- _Exercise details_
Extract every line below, verbatim.

- _Information supplied_
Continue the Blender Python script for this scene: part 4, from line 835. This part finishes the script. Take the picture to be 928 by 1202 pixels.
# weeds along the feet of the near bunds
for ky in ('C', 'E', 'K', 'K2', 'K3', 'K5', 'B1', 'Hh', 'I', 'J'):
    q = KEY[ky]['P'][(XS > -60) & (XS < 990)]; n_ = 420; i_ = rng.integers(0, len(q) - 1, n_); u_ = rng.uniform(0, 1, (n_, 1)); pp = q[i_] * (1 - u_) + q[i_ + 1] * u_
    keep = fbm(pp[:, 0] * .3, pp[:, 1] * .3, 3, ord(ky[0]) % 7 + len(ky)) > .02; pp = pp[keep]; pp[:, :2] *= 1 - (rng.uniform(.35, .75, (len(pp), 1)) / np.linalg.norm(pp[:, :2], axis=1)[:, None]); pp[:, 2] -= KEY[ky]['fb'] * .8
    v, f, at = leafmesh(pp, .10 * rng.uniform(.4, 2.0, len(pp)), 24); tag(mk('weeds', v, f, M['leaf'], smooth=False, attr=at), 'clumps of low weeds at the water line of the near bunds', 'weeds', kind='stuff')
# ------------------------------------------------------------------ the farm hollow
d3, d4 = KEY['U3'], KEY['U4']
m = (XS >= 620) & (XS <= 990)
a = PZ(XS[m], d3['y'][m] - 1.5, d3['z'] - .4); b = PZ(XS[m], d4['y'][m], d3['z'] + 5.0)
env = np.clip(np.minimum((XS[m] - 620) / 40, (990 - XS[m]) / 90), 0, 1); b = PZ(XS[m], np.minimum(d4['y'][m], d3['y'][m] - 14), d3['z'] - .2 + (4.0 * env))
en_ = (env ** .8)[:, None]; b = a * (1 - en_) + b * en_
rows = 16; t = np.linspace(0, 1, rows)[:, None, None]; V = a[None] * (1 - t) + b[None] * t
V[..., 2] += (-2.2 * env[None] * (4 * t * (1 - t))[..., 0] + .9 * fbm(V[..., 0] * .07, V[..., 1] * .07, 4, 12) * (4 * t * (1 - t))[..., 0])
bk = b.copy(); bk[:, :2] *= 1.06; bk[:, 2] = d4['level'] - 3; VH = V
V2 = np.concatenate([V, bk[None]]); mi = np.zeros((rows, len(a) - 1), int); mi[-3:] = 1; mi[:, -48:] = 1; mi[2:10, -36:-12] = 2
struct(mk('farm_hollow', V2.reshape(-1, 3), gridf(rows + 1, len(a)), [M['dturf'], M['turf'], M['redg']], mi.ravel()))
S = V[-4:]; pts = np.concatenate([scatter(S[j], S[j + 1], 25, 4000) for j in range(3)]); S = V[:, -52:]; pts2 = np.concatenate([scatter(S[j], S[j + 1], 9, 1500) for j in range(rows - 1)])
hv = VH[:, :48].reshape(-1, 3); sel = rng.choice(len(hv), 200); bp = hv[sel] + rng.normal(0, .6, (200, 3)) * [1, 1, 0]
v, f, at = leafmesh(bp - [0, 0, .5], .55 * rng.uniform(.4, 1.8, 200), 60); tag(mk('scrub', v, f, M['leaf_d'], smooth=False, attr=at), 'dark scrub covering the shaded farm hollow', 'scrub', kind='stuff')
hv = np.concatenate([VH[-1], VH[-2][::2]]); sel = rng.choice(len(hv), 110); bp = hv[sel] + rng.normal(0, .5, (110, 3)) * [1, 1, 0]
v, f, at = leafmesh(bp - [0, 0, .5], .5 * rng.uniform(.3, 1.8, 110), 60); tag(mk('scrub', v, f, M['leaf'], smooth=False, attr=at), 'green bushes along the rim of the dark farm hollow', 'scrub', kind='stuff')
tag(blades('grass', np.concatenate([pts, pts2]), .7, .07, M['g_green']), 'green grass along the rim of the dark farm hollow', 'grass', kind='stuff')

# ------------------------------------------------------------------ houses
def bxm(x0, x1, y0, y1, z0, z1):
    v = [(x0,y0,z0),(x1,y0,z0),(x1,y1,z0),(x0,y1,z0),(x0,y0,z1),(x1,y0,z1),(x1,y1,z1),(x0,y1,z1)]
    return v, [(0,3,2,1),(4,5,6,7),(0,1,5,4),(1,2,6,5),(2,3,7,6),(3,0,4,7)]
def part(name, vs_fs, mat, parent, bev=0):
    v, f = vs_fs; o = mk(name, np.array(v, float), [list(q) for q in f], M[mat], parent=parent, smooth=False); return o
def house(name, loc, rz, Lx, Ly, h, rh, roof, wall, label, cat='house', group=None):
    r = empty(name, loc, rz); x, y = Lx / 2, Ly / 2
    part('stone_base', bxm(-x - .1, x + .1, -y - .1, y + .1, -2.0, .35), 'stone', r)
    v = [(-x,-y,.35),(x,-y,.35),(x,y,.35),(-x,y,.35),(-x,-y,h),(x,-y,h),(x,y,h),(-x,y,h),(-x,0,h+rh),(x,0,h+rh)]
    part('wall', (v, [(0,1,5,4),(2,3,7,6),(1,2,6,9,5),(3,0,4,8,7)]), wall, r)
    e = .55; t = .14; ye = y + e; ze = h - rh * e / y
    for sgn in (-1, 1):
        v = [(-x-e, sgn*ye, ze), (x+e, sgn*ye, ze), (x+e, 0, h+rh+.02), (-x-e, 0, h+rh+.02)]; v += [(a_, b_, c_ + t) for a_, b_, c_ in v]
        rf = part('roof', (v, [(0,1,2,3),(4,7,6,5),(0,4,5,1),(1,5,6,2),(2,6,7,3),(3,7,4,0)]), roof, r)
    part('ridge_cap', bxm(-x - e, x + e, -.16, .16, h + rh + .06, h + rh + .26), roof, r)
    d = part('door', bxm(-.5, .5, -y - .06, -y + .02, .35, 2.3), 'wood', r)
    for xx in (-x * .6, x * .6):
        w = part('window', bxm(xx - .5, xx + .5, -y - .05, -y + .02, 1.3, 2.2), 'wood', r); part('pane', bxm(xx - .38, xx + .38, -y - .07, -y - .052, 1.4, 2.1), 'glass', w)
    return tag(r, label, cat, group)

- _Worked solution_
Continue the Blender Python script for this scene: part 4, from line 835. This part finishes the script. Take the picture to be 928 by 1202 pixels.
# weeds along the feet of the near bunds
for ky in ('C', 'E', 'K', 'K2', 'K3', 'K5', 'B1', 'Hh', 'I', 'J'):
    q = KEY[ky]['P'][(XS > -60) & (XS < 990)]; n_ = 420; i_ = rng.integers(0, len(q) - 1, n_); u_ = rng.uniform(0, 1, (n_, 1)); pp = q[i_] * (1 - u_) + q[i_ + 1] * u_
    keep = fbm(pp[:, 0] * .3, pp[:, 1] * .3, 3, ord(ky[0]) % 7 + len(ky)) > .02; pp = pp[keep]; pp[:, :2] *= 1 - (rng.uniform(.35, .75, (len(pp), 1)) / np.linalg.norm(pp[:, :2], axis=1)[:, None]); pp[:, 2] -= KEY[ky]['fb'] * .8
    v, f, at = leafmesh(pp, .10 * rng.uniform(.4, 2.0, len(pp)), 24); tag(mk('weeds', v, f, M['leaf'], smooth=False, attr=at), 'clumps of low weeds at the water line of the near bunds', 'weeds', kind='stuff')
# ------------------------------------------------------------------ the farm hollow
d3, d4 = KEY['U3'], KEY['U4']
m = (XS >= 620) & (XS <= 990)
a = PZ(XS[m], d3['y'][m] - 1.5, d3['z'] - .4); b = PZ(XS[m], d4['y'][m], d3['z'] + 5.0)
env = np.clip(np.minimum((XS[m] - 620) / 40, (990 - XS[m]) / 90), 0, 1); b = PZ(XS[m], np.minimum(d4['y'][m], d3['y'][m] - 14), d3['z'] - .2 + (4.0 * env))
en_ = (env ** .8)[:, None]; b = a * (1 - en_) + b * en_
rows = 16; t = np.linspace(0, 1, rows)[:, None, None]; V = a[None] * (1 - t) + b[None] * t
V[..., 2] += (-2.2 * env[None] * (4 * t * (1 - t))[..., 0] + .9 * fbm(V[..., 0] * .07, V[..., 1] * .07, 4, 12) * (4 * t * (1 - t))[..., 0])
bk = b.copy(); bk[:, :2] *= 1.06; bk[:, 2] = d4['level'] - 3; VH = V
V2 = np.concatenate([V, bk[None]]); mi = np.zeros((rows, len(a) - 1), int); mi[-3:] = 1; mi[:, -48:] = 1; mi[2:10, -36:-12] = 2
struct(mk('farm_hollow', V2.reshape(-1, 3), gridf(rows + 1, len(a)), [M['dturf'], M['turf'], M['redg']], mi.ravel()))
S = V[-4:]; pts = np.concatenate([scatter(S[j], S[j + 1], 25, 4000) for j in range(3)]); S = V[:, -52:]; pts2 = np.concatenate([scatter(S[j], S[j + 1], 9, 1500) for j in range(rows - 1)])
hv = VH[:, :48].reshape(-1, 3); sel = rng.choice(len(hv), 200); bp = hv[sel] + rng.normal(0, .6, (200, 3)) * [1, 1, 0]
v, f, at = leafmesh(bp - [0, 0, .5], .55 * rng.uniform(.4, 1.8, 200), 60); tag(mk('scrub', v, f, M['leaf_d'], smooth=False, attr=at), 'dark scrub covering the shaded farm hollow', 'scrub', kind='stuff')
hv = np.concatenate([VH[-1], VH[-2][::2]]); sel = rng.choice(len(hv), 110); bp = hv[sel] + rng.normal(0, .5, (110, 3)) * [1, 1, 0]
v, f, at = leafmesh(bp - [0, 0, .5], .5 * rng.uniform(.3, 1.8, 110), 60); tag(mk('scrub', v, f, M['leaf'], smooth=False, attr=at), 'green bushes along the rim of the dark farm hollow', 'scrub', kind='stuff')
tag(blades('grass', np.concatenate([pts, pts2]), .7, .07, M['g_green']), 'green grass along the rim of the dark farm hollow', 'grass', kind='stuff')

# ------------------------------------------------------------------ houses
def bxm(x0, x1, y0, y1, z0, z1):
    v = [(x0,y0,z0),(x1,y0,z0),(x1,y1,z0),(x0,y1,z0),(x0,y0,z1),(x1,y0,z1),(x1,y1,z1),(x0,y1,z1)]
    return v, [(0,3,2,1),(4,5,6,7),(0,1,5,4),(1,2,6,5),(2,3,7,6),(3,0,4,7)]
def part(name, vs_fs, mat, parent, bev=0):
    v, f = vs_fs; o = mk(name, np.array(v, float), [list(q) for q in f], M[mat], parent=parent, smooth=False); return o
def house(name, loc, rz, Lx, Ly, h, rh, roof, wall, label, cat='house', group=None):
    r = empty(name, loc, rz); x, y = Lx / 2, Ly / 2
    part('stone_base', bxm(-x - .1, x + .1, -y - .1, y + .1, -2.0, .35), 'stone', r)
    v = [(-x,-y,.35),(x,-y,.35),(x,y,.35),(-x,y,.35),(-x,-y,h),(x,-y,h),(x,y,h),(-x,y,h),(-x,0,h+rh),(x,0,h+rh)]
    part('wall', (v, [(0,1,5,4),(2,3,7,6),(1,2,6,9,5),(3,0,4,8,7)]), wall, r)
    e = .55; t = .14; ye = y + e; ze = h - rh * e / y
    for sgn in (-1, 1):
        v = [(-x-e, sgn*ye, ze), (x+e, sgn*ye, ze), (x+e, 0, h+rh+.02), (-x-e, 0, h+rh+.02)]; v += [(a_, b_, c_ + t) for a_, b_, c_ in v]
        rf = part('roof', (v, [(0,1,2,3),(4,7,6,5),(0,4,5,1),(1,5,6,2),(2,6,7,3),(3,7,4,0)]), roof, r)
    part('ridge_cap', bxm(-x - e, x + e, -.16, .16, h + rh + .06, h + rh + .26), roof, r)
    d = part('door', bxm(-.5, .5, -y - .06, -y + .02, .35, 2.3), 'wood', r)
    for xx in (-x * .6, x * .6):
        w = part('window', bxm(xx - .5, xx + .5, -y - .05, -y + .02, 1.3, 2.2), 'wood', r); part('pane', bxm(xx - .38, xx + .38, -y - .07, -y - .052, 1.4, 2.1), 'glass', w)
    return tag(r, label, cat, group)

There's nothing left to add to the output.